The first tall daylily was this yellow one. There's another yellow that has a more ruffled leaf that I'm waiting for.
Last week was so busy at work. I had big projects that I needed to get caught up on. Missing almost 2 weeks of work tends to do that. It was a struggle but I think I'm through the worst of it and all my documents have been sent to others to review. Of course, my boss will wait until the last minute and then create a crisis...because he does. Every. Single. Time. This week, I have another whole set of things to do, but I hope to do them without feeling like I"m catching up.
La Diabla (she devil) is growing like a weed. She's mostly white with a few black dots, so we named her Dottie. And, she's in those teenage months when she just needs to run. A lot. Not going anywhere, just in circles. Just for the sake of running. Just watching her tires me out. I'm trying to break her of napping in my lap every day while I work, but she's just so dang cute and it's my favorite time because she's still and quiet and not ripping something up. (her official name at the vet's may be 'Dottie don't eat that')

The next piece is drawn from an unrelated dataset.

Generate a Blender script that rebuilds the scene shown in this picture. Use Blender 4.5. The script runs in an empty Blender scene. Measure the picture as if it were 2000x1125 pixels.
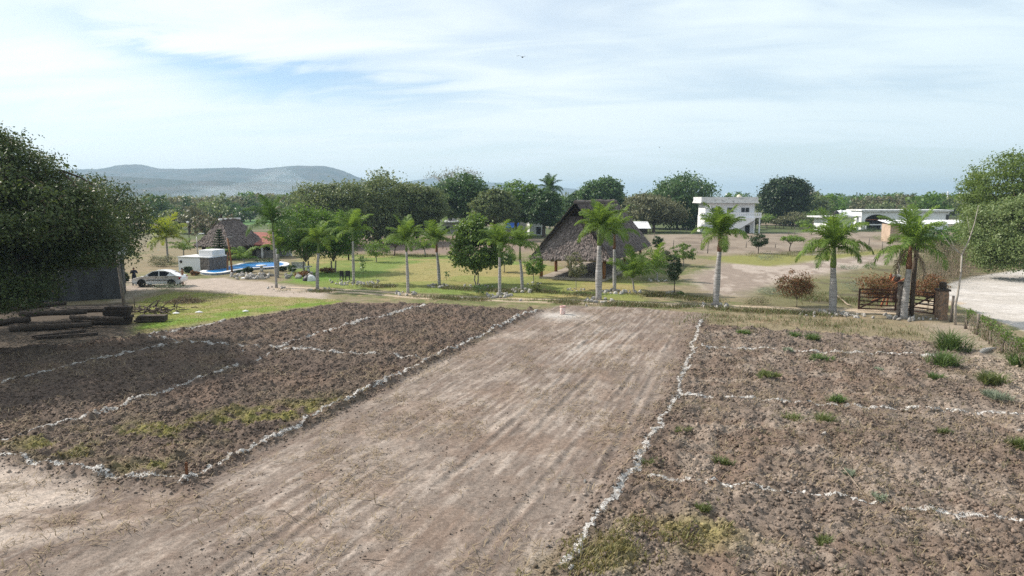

The power went out yesterday at 8am during a strong wind thunderstorm. Trees broken all over (fortunately not here). We'd been to the grocery and I had started some cooking to fill the rainy morning. It didn't come back on until 2am. And it rained all day so I couldn't play outside. After the refrigerators started to warm up, Rob set up the generator and we got to watch a little TV in the evening. I sat in a sunny window, listened to a book and knitted most of the day. A day of rest had to be forced upon me.
Everybody have a great week! Find things to enjoy. Don't wait for rest to be forced upon you.